Popularitas mobil listrik di Indonesia tengah meroket. Penjualan terus meningkat, namun hal ini menimbulkan kekhawatiran dari Gabungan Industri Kendaraan Bermotor Indonesia (Gaikindo).
Kekhawatiran tersebut berpusat pada insentif pemerintah yang diberikan kepada mobil listrik impor. Kebijakan ini, meskipun mendorong penjualan, justru menimbulkan potensi kerugian bagi industri otomotif dalam negeri.
Insentif Mobil Listrik Impor: Sebuah Dilema
Pemerintah memberikan keringanan pajak bagi mobil listrik impor utuh (CBU – Completely Built Up). Hal ini membuat harga mobil listrik impor menjadi lebih kompetitif.
Namun, kebijakan ini justru menghambat pertumbuhan industri otomotif dalam negeri. Sebab, impor CBU tidak memberikan kontribusi pada peningkatan lapangan kerja dan perekonomian lokal.
Ancaman bagi Industri Otomotif Lokal
Kukuh (nama lengkap tidak disebutkan dalam sumber), dari Gaikindo, mengungkapkan keprihatinan mengenai dominasi mobil listrik impor CBU.

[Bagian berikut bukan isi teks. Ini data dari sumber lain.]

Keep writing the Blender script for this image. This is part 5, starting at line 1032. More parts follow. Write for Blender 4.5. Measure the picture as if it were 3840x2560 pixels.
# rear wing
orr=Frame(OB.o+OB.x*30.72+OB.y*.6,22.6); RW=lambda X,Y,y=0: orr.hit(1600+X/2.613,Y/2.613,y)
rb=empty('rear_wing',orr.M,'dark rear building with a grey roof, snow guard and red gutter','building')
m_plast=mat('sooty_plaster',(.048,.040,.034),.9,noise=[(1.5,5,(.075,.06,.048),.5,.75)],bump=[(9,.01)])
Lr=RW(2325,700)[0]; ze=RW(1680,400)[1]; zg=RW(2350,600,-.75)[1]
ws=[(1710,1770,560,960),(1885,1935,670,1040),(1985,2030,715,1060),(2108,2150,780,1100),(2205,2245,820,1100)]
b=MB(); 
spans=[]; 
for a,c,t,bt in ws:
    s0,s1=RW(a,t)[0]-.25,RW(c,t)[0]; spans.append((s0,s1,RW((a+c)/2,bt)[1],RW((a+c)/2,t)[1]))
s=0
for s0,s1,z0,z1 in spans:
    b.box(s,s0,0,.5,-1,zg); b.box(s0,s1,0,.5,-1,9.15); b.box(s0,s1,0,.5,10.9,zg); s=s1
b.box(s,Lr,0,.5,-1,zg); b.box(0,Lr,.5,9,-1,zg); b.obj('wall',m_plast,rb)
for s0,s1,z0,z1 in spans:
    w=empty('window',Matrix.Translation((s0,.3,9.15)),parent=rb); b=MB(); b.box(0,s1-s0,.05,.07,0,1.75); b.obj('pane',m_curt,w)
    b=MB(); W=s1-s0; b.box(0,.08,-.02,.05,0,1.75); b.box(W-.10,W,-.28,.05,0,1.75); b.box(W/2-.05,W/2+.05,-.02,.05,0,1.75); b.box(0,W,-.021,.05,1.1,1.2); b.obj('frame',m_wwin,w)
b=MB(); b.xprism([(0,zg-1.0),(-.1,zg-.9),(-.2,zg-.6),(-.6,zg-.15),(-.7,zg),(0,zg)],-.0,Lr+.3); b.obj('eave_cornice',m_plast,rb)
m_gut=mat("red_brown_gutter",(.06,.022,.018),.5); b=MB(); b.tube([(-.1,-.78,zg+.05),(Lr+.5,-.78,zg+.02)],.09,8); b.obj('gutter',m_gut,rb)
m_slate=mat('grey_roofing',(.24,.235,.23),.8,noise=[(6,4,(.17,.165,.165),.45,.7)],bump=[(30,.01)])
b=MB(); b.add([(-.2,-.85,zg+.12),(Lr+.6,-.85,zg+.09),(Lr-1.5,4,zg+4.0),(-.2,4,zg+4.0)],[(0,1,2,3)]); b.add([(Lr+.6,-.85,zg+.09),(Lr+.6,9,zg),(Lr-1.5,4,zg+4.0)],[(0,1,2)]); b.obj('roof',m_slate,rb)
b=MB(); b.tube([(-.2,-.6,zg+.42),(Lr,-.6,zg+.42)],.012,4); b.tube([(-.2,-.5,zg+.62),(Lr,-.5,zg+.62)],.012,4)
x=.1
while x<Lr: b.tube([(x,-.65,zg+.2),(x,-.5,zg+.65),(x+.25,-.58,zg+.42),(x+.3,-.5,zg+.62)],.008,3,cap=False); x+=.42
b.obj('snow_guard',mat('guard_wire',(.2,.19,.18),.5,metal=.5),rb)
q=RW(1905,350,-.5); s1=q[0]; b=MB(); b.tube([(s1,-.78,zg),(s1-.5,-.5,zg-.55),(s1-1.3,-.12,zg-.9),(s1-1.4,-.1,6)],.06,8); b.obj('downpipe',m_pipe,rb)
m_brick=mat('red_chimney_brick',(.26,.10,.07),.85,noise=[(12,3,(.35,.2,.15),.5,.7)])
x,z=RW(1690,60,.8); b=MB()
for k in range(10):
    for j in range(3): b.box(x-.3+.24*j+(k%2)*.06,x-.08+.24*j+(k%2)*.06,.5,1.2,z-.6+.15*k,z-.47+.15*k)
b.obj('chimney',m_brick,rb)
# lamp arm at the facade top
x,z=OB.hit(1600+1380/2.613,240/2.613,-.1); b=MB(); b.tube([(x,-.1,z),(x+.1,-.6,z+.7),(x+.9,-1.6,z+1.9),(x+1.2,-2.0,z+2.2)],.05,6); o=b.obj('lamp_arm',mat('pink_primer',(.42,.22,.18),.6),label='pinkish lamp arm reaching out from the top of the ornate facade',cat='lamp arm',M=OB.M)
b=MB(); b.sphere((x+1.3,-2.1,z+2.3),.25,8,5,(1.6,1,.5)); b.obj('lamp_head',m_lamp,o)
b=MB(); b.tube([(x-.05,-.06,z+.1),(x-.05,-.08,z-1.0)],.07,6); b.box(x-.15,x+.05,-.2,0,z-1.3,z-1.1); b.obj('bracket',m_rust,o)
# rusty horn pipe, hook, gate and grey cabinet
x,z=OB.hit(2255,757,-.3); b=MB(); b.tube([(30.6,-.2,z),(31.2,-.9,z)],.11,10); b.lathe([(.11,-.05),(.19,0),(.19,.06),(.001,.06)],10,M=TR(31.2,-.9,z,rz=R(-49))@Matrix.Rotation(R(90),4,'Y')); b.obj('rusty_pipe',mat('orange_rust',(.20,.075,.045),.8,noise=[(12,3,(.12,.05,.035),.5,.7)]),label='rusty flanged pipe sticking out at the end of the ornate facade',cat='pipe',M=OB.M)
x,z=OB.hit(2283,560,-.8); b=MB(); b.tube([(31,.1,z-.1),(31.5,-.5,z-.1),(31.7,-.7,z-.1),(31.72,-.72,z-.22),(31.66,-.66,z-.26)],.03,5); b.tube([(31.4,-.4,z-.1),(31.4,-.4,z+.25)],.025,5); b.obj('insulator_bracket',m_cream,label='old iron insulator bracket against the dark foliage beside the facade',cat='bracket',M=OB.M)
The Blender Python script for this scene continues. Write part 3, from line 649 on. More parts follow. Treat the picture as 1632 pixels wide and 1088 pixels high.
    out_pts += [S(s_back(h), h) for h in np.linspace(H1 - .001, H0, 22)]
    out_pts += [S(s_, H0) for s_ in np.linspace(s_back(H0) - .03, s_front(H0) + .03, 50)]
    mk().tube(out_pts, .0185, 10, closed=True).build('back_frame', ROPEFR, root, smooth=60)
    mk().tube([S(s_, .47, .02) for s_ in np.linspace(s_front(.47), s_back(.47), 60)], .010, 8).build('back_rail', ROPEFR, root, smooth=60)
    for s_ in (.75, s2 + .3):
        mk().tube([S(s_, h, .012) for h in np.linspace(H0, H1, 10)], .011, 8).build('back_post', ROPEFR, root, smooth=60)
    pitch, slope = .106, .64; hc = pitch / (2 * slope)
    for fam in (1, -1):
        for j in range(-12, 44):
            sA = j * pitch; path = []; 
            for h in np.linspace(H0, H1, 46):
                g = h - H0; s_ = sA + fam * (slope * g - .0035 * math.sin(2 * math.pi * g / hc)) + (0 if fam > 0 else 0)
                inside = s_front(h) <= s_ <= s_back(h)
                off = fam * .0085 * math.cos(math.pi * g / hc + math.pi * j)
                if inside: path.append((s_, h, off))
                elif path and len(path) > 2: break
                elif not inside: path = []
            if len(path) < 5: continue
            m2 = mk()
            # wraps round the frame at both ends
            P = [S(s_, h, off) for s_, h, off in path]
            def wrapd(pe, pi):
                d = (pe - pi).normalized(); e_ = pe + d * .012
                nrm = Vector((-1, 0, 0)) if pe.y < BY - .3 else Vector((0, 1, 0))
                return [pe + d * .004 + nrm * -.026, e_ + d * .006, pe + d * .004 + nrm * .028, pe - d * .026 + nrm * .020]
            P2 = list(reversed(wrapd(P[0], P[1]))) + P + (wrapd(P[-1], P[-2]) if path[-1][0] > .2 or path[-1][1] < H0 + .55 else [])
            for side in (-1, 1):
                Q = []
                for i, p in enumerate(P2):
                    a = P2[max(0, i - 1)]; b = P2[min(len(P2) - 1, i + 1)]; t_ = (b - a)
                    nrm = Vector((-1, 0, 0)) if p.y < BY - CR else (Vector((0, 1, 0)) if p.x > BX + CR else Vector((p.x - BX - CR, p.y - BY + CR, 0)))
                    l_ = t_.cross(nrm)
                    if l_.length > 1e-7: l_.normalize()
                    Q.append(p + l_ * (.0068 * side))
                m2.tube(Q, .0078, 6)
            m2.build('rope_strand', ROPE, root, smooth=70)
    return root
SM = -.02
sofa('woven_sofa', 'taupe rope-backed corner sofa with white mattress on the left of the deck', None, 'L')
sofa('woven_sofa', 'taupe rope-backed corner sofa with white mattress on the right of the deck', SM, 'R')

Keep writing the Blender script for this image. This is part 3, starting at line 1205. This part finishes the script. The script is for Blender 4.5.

Saat ini, mobil listrik menyumbang hampir 10% dari total penjualan mobil di Indonesia. Jika sebagian besar berasal dari impor CBU, dampak negatifnya akan sangat signifikan.
Impor CBU berarti devisa negara mengalir ke luar negeri untuk membayar tenaga kerja asing. Ini bertolak belakang dengan tujuan membangun industri otomotif dalam negeri yang mampu menyerap jutaan tenaga kerja.
Industri otomotif nasional merupakan salah satu penggerak utama perekonomian Indonesia. Lebih dari 1,5 juta orang menggantungkan hidup dari sektor ini.
Pentingnya Produksi Dalam Negeri
Gaikindo mendorong produsen mobil listrik untuk segera membangun pabrik dan memproduksi mobil listrik di Indonesia.
Langkah ini penting untuk menyelamatkan industri otomotif dalam negeri yang tengah menghadapi tantangan daya beli masyarakat yang lemah.
Mobil listrik CBU saat ini dibebaskan dari bea masuk dan Pajak Penjualan atas Barang Mewah (PPnBM). Ini membuat harganya lebih murah dibandingkan mobil listrik produksi dalam negeri.
Namun, insentif tersebut memiliki syarat: produsen wajib membuka bank garansi dan berkomitmen untuk produksi dalam negeri dengan rasio 1:1 dan spesifikasi minimal sama. Kebijakan ini akan berakhir pada akhir tahun 2025.
Ke depan, perlu ada strategi yang lebih terukur untuk mendorong perkembangan industri mobil listrik di Indonesia. Pemerintah perlu mempertimbangkan kembali skema insentif yang lebih berpihak pada pengembangan industri dalam negeri, tanpa mengorbankan daya saing harga mobil listrik bagi konsumen. Hal ini penting untuk menciptakan ekosistem industri yang berkelanjutan dan menyejahterakan masyarakat Indonesia.